YOUR TASK:
All lines in the data bearing the string "picture" should be identified and copied.

+===+

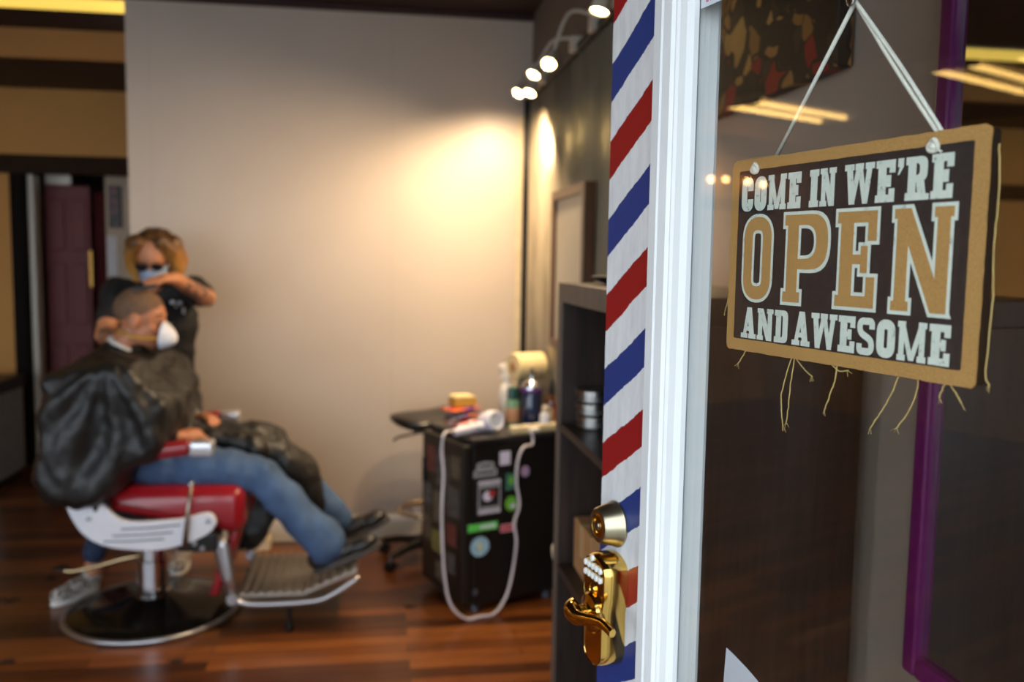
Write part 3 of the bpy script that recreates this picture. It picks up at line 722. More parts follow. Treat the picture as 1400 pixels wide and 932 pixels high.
# picture frame (whiteboard-like print) on the cladding
wf_ = thing('framed_picture', 'brown box frame with a blank pale print leaning on the metal cladding above the bookcase', 'picture', (.80, 3.55, 1.16))
fw = wood('walnut_frame', (62, 38, 20), (104, 68, 38), .4)
X0 = RW-.0285; Xf = .755
ya, yb, za, zb = 3.235, 3.86, 1.16, 1.835; fwid = .04
for lo, hi in (((Xf, ya, za), (X0, ya+fwid, zb)), ((Xf, yb-fwid, za), (X0, yb, zb)), ((Xf, ya+fwid, zb-fwid), (X0, yb-fwid, zb)), ((Xf, ya+fwid, za), (X0, yb-fwid, za+fwid))):
    obj('frame_rail', MB().box(lo, hi), fw, wf_, bevel=.003)
obj('print', MB().box((Xf+.016, ya+fwid, za+fwid), (X0-.004, yb-fwid, zb-fwid)), mat('blank_print', (206, 196, 172), .5, 0, .03), wf_)
# painting above the bookcase
pt = thing('picture', 'dark crowded painting with ochre and red shapes seen through the door glass', 'painting', (RW-.02, 1.83, 1.89))
n = NT('crowded_painting'); vec = n.coord((1, 1, 1))
dist = n.n('ShaderNodeTexNoise'); dist.inputs['Scale'].default_value = 6; n.l(vec, dist.inputs['Vector'])
va = n.n('ShaderNodeVectorMath', _operation='MULTIPLY_ADD'); n.l(dist.outputs['Color'], va.inputs[0]); va.inputs[1].default_value = (.22, .22, .22); n.l(vec, va.inputs[2])
vor = n.n('ShaderNodeTexVoronoi'); vor.inputs['Scale'].default_value = 17; n.l(va.outputs[0], vor.inputs['Vector'])
sepc = n.n('ShaderNodeSeparateColor'); n.l(vor.outputs['Color'], sepc.inputs[0])
c = n.ramp(sepc.outputs[0], [(.0, lin((24, 18, 14))), (.25, lin((150, 104, 48))), (.45, lin((40, 28, 20))), (.6, lin((196, 148, 78))), (.74, lin((150, 18, 18))), (.82, lin((60, 44, 30))), (.95, lin((170, 120, 60)))], 'CONSTANT')
vd = n.n('ShaderNodeTexVoronoi', _feature='DISTANCE_TO_EDGE'); vd.inputs['Scale'].default_value = 17; n.l(va.outputs[0], vd.inputs['Vector'])
c = n.mix(n.math('LESS_THAN', vd.outputs[0], .05), c, lin((12, 9, 8)))
c = n.mix(n.math('MULTIPLY', n.noise(14, 4), .5), c, lin((40, 30, 22)))
n.l(c, n.b.inputs['Base Color']); n.b.inputs['Roughness'].default_value = .5
px0 = RW-.0065
obj('canvas', MB().box((px0-.03, 1.49, 1.892), (px0, 2.15, 2.37)), n.m, pt, bevel=.002)
# purple framed mirror
mr = thing('mirror', 'tall wall mirror in a thin purple frame seen through the door glass', 'mirror', (RW-.01, .85, .92))
pur = mat('purple_frame_paint', (118, 14, 104), .35, 0, .1, 8)
ya, yb, za, zb = .50, 1.215, .925, 2.25; g = .032
for lo, hi in (((RW-.028, ya, za), (RW-.0005, ya+g, zb)), ((RW-.028, yb-g, za), (RW-.0005, yb, zb)), ((RW-.028, ya+g, zb-g), (RW-.0005, yb-g, zb)), ((RW-.028, ya+g, za), (RW-.0005, yb-g, za+g))):
    obj('frame_rail', MB().box(lo, hi), pur, mr, bevel=.007, bseg=3)
n = NT('mirror_silver'); n.b.inputs['Metallic'].default_value = 1; n.b.inputs['Roughness'].default_value = .02
n.l(n.ramp(n.noise(4, 2), [(.3, (.62, .64, .66, 1)), (.7, (.66, .68, .70, 1))]), n.b.inputs['Base Color'])
obj('mirror_glass', MB().box((RW-.014, ya+g, za+g), (RW-.006, yb-g, zb-g)), n.m, mr)

# white waste bin behind the bookcase
bn = thing('waste_bin', 'tall off-white waste bin standing behind the bookcase by the black fridge', 'bin', (.645, 2.36, 0))
obj('bin_body', MB().lathe([(.115, 0), (.12, .004), (.150, .70), (.152, .72)], (.645, 2.36, 0), n=36), mat('bin_plastic', (206, 190, 168), .45, 0, .05), bn, smooth='auto')
obj('rim', MB().lathe([(.150, .705), (.160, .712), (.162, .735), (.155, .745), (.148, .742), (.146, .72), (0, .70)], (.645, 2.36, 0), n=36), mat('bin_plastic', (206, 190, 168)), bn, smooth='auto')

# ------------------------------------------------------------------ black fridge
FA = math.radians(21.5); FU = Vector((math.cos(FA), math.sin(FA), 0)); FN = Vector((-math.sin(FA), math.cos(FA), 0)); F0 = Vector((.408, 3.707, 0))
FT = .775
def fp(u, z, d): return F0+FU*u+FN*d+Vector((0, 0, z))
def fbox(u0_, u1_, z0, z1, d0, d1, mb=None): return (mb or MB()).prism([(u0_, z0), (u1_, z0), (u1_, z1), (u0_, z1)], lambda a, b, w: fp(a, b, w), d0, d1)
fr_ = thing('mini_fridge', 'black mini fridge covered in stickers under the barber supplies', 'fridge', F0+FU*.2+FN*.2)
fblk = mat('fridge_black', (16, 15, 15), .38, 0, .15, 6)
obj('cabinet_body', fbox(0, .43, .035, FT-.02, 0, .43), fblk, fr_, bevel=.006)
obj('top_cover', fbox(-.008, .438, FT-.02, FT, -.008, .44), mat('fridge_top_grey', (40, 38, 38), .4), fr_, bevel=.005)
dd = obj('fridge_door', fbox(-.045, -.004, .045, FT-.03, .004, .426), mat('fridge_door_black', (24, 22, 20), .4, 0, .3, 10), fr_, bevel=.006)
obj('handle', fbox(-.055, -.045, .50, .62, .39, .41), blackp, dd, bevel=.003)
for u_ in (.03, .40):
    for d_ in (.03, .38):
        obj('foot', MB().lathe([(.02, 0), (.02, .012), (.012, .036)], fp(u_, 0, d_), n=16), mat('foot_grey', (70, 74, 84), .5), fr_, smooth='auto')
obj('hinge', MB().lathe([(.012, 0), (.012, .01)], fp(.012, .10, -.002), -FN, 14), mat('foot_grey', (70, 74, 84)), fr_)
# stickers (pixel picked, on the front face)
def fuz(px, py):
    p = on_plane(px, py, FN, FN.dot(F0)); q = p-F0; return q.dot(FU), q.z
def sticker(px, py, w, h, m, label, shape='rect', layers=()):
    u_, z_ = fuz(px, py); w *= .5; h *= .5
    if shape == 'round': P = [(u_+w*math.cos(2*PI*k/28), z_+h*math.sin(2*PI*k/28)) for k in range(28)]
    elif shape == 'arch': P = [(u_-w, z_-h), (u_+w, z_-h), (u_+w, z_-h*.1), (u_+w*.75, z_), (u_+w*.72, z_+h*.8), (u_, z_+h), (u_-w*.72, z_+h*.8), (u_-w*.75, z_), (u_-w, z_-h*.1)]
    else: P = [(u_-w, z_-h), (u_+w, z_-h), (u_+w, z_+h), (u_-w, z_+h)]
    o = obj('sticker', MB().prism(P, lambda a, b, w_: fp(a, b, w_), -.0012, -.0001), m, fr_); o['label'] = label
    for i, (nm, ox, oz, lw, lh, lm, sh) in enumerate(layers):
        cx_, cz_ = u_+ox*w, z_+oz*h; a, b = lw*w, lh*h
        if sh == 'round': Q = [(cx_+a*math.cos(2*PI*k/20), cz_+b*math.sin(2*PI*k/20)) for k in range(20)]
        else: Q = [(cx_-a, cz_-b), (cx_+a, cz_-b), (cx_+a, cz_+b), (cx_-a, cz_+b)]
        obj(nm, MB().prism(Q, lambda a_, b_, w_: fp(a_, b_, w_), -.0013-.0002*(i+1), -.0012), lm, o)
sg = mat('sticker_grey', (150, 152, 158), .5, 0, .25, 120); sw = mat('sticker_white', (214, 210, 232), .5); sk_ = mat('sticker_black', (30, 28, 32), .5)
sred = mat('sticker_red', (168, 44, 50), .5); sgr = mat('sticker_green', (110, 184, 60), .5); slg = mat('sticker_lime', (96, 206, 90), .5); sbl = mat('sticker_blue', (150, 190, 210), .5, 0, .2, 60)
spk = mat('sticker_pink', (214, 140, 150), .5, 0, .2, 90); stl = mat('sticker_teal', (60, 110, 96), .5, 0, .4, 60); slav = mat('sticker_lavender', (190, 160, 190), .5); syl = mat('sticker_yellow', (214, 200, 110), .5)
sd1 = mat('worn_brown_print', (92, 80, 64), .5, 0, .5, 40); sd2 = mat('worn_grey_print', (78, 74, 72), .5, 0, .5, 50); sd3 = mat('worn_red_print', (104, 52, 46), .5, 0, .5, 50); sd4 = mat('worn_olive_print', (120, 112, 60), .5, 0, .4, 50)
sticker(663.5, 641, .115, .068, sg, 'grey badge-shaped sticker', 'arch', [('dark_line', 0, .45, .5, .10, sk_, 'rect'), ('dark_line', 0, -.45, .8, .12, sk_, 'rect')])
sticker(690.5, 626, .053, .060, sw, 'pale lavender square sticker')
sticker(718, 644, .043, .050, slav, 'round pink sticker', 'round')
sticker(669, 679, .112, .150, sg, 'grey poster sticker with a red and white emblem', 'rect', [('dark_panel', 0, 0, .85, .55, sk_, 'rect'), ('white_shape', -.15, .05, .42, .30, sw, 'round'), ('red_shape', .22, .18, .3, .2, sred, 'round')]+[('white_mark', -.8+.4*k, s_, .12, .08, sw, 'rect') for k in range(5) for s_ in (.88, -.86)])
sticker(698, 658, .050, .075, stl, 'teal sticker', 'rect', [('green_shape', .1, .1, .5, .5, sgr, 'round')])
sticker(699, 688, .060, .066, sgr, 'round green sticker', 'round', [('white_shape', .3, -.35, .45, .4, sw, 'round')])
sticker(660, 720, .145, .034, slg, 'long lime green lettered sticker', 'rect', [('white_mark', -.1+.22*k, 0, .08, .5, sw, 'rect') for k in range(5)])
sticker(694.5, 721, .078, .034, spk, 'pink lettered sticker', 'rect', [('white_mark', -.7+.4*k, 0, .14, .55, sred, 'rect') for k in range(4)])
sticker(656, 747, .090, .088, sbl, 'round pale blue sticker', 'round', [('yellow_shape', 0, 0, .18, .45, syl, 'round')])
for k, (dd_, z_, w_, h_, m_) in enumerate(((.08, .64, .09, .10, sd1), (.21, .60, .12, .15, sd2), (.33, .63, .09, .12, sd3), (.10, .48, .12, .13, sd2), (.25, .42, .10, .14, sd1), (.36, .46, .07, .10, sd2), (.12, .33, .10, .10, sd3), (.26, .26, .12, .10, sd4), (.37, .30, .07, .12, sd1), (.12, .20, .08, .09, sd2), (.22, .13, .10, .08, sd1))):
    P = [(dd_-w_/2, z_-h_/2), (dd_+w_/2, z_-h_/2), (dd_+w_/2, z_+h_/2), (dd_-w_/2, z_+h_/2)]
    o = obj('sticker', MB().prism(P, lambda a, b, w: fp(-.045-w, b, a), .0002, .0012), m_, dd)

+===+

WRITTEN ANSWER:
Write part 3 of the bpy script that recreates this picture. It picks up at line 722. More parts follow. Treat the picture as 1400 pixels wide and 932 pixels high.
# picture frame (whiteboard-like print) on the cladding
wf_ = thing('framed_picture', 'brown box frame with a blank pale print leaning on the metal cladding above the bookcase', 'picture', (.80, 3.55, 1.16))
pt = thing('picture', 'dark crowded painting with ochre and red shapes seen through the door glass', 'painting', (RW-.02, 1.83, 1.89))